19 giugno 2014

Programmi finanziati dal crowd-funding: la radiofonia può vivere senza radio?

È davvero pensabile un modello di radiofonia libera almeno in parte, da concetti tradizionali come "infrastruttura trasmissiva", "network", "canone", "spot pubblicitario" e in grado di rendersi completamente autonoma dal punto di vista della fruizione e del finanziamento? Se dobbiamo fidarci di "radiofonari" esperti come Sergio Ferrentino e Alessio Bertallot - insieme a Novara in occasione del Festival delle Web radio universitarie organizzato da Raduni, il FRU2014 organizzato da Radio 6023 - sembrerebbe di sì. Ferrentino in particolare è convinto che casi come Fiorello e lo stesso Bertallot dimostrano che certe personalità radiofoniche potrebbero proporsi sul mercato attraverso un modello che sostanzialmente possiamo chiamare di podcast in abbonamento, o a consumo, mentre la radiofonia convenzionale dovrà sempre più orientarsi al servizio, all'informazione locale o per fasce specifiche di ascoltatori, gli automobilisti, i turisti, gli anziani e così via.
Anche di questo si è parlato nella conferenza di apertura di FRU2014 con Giorgio Simonelli (Università Cattolica), Sergio Ferrentino (Fonderia Mercury), Alessio Bertallot (CasaBertallot),  Marcello Pozza (Bata in store radio e Good Mood edizioni audiolibri) e Michele Tesolin (presidente RadUni).
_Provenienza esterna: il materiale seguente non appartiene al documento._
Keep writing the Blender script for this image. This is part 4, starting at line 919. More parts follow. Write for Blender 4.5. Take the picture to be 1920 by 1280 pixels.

Su questo convegno varrà la pena ritornare, perché i relatori hanno dato moltissimi spunti sul complesso tema del passaggio da una radiofonia a modello misto pubblico-privato che ci ha accompagnati negli ultimi 40 anni a un mondo diverso, in cui la radio pubblica e commerciale è in vistosa crisi di fiato, sul piano finanziario, pubblicitario, dei contenuti. Intanto potete ascoltare qui l'audio dell'evento:

Nel frattempo però il modello di cui parla Ferrentino sta lanciando segnali interessanti nell'ambito del crowd sourcing (adottato del resto da Bertallot per la sua fortunata formula di "hausmusik" in senso quasi settecentesco). Su piattaforme come Kickstarter e Indiegogo si moltiplicano le richieste di finanziamento che arrivano dagli ideatori di programmi radiofonici, anche cult, che oggi faticano a trovare sponsor e spazi sui network e on the air, malgrado da tempo abbiano adottato la formula (molto simile al podcast se ci riflettiamo bene) della syndication. Giorni fa mi è capitato di segnalare su Facebook, il caso dei Radio Diaries, una serie della Public Radio americana che si sofferma sulla vita, mai banale, delle persone comuni. Su Kickstarter i Diaries cercano di raccogliere ben 40 mila dollari e a 8 giorni dalla conclusione della campagna sono arrivati a 26 mila. Ai sostenitori verranno regalate anche radio a transistor "vintage".
Oggi, su segnalazione di Francesco Baschieri di Spreaker (a proposito, andate a vedere la loro nuova mobile app per diventare in un minuto podcaster con lo smartphone), capito sulla newsletter Radio & Internet News, dove insieme ai Radio Diaries vengono illustrate diverse campagne di crowd funding di matrice radiofonica, non solo americane come dimostra il caso del britannico The Media Podcast. Insomma, forse il mondo sta cambiando davvero e continuerà a essere sostenibile. L'unico problema, rilevato anche dai relatori del FRU, è quello della identità troppo debole del singolo programma rispetto alla visibilità che può avere la radio in generale attraverso un network nazionale o una importante stazione locale. Riusciranno gli eroi della nuova radiofonia virtuale a fare a meno del brand? Finora i tentativi di costruire visibilità con gli aggregatori di podcast non hanno avuto enorme successo, anche se ormai brand come Soundcloud e lo stesso Spreaker sono molto solidi (non a caso Soundcloud viene scelto da molti come piattaforma di distribuzione). Voi che ne pensate?